Here's a different description that gives a different lens on all of this.

An equivalence relation on a set is a binary relation (call it $\sim$) that is reflexive ($x\sim x$), symmetric ($x\sim y\implies y\sim x$), and transitive ($x\sim y \land y\sim z \implies x\sim z$). Given a group $G$ with a subgroup $H$, we can define an equivalence relation on the underlying set of $G$ via $a\sim b \iff ab^{-1}\in H$. Prove that this is indeed an equivalence relation.

An equivalence class of an element $x$ with respect to some equivalence relation $\sim$ is the set $\{y\mid x\sim y\}$. I'll use $[x]$ as notation for the equivalence class of $x$ (where the relevant equivalence relation is left implicit and resolved from context). For the equivalence relation above on $G$, what does $[g]$ look like for an arbitrary element of $G$? One particularly notable case is $[1]=\{g\mid 1\sim g\}=\{g\mid g^{-1}\in H\}=H$.

Since our example is on a group, it would be nice to know that the equivalence relation respects the group operation. The idea is that we want to think of $x\sim y$ as $x$ "equals" $y$, and so if $x\sim x'$ and $y\sim y'$ we would want $xy\sim x'y'$ as would obviously be the case for equality. (Show that this is the same as $[x][y]=[xy]$ where the multiplication of two sets of group elements is defined as $XY=\{xy\mid x\in X\land y\in Y\}$.) An equivalence that respects the group operation is called a congruence. (More generally, a congruence refers to an equivalence relation that respects whatever operations are relevant. For example, a congruence on rings would respect multiplication and addition.) Alternatively, if we're given an equivalence relation, we can say that an operation is well-defined if it takes "equals" to "equals". In other words, "the group operation is well-defined with respect to $\sim$" is the same as "$\sim$ respects the group operation". The only difference is one of connotation, namely which of the group operation or the equivalence relation we would "blame" if the statement failed to hold.

So the first question is: is the equivalence defined above a congruence?

Given any equivalence relation on a group, we can extend it to a congruence.

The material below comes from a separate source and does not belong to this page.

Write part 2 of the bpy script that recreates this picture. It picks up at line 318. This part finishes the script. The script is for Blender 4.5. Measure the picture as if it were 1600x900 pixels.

That is, we can consider the smallest congruence that contains the original equivalence relation. This is called the congruence generated by the equivalence relation. It's quite possible that the generated congruence is the same as the original equivalence relation. Now let's assume we've been given a congruence on $G$ written $\approx$. We have $a\approx b\iff ab^{-1}\approx 1$. (Why?) We can thus show $a\approx b\iff ab^{-1}\in[1]$, mimicking our first equivalence relation.

Second and third questions: What does $[1]$ look like in this case? What does $[1]$ look like for the congruence generated by our first equivalence relation, $\sim$?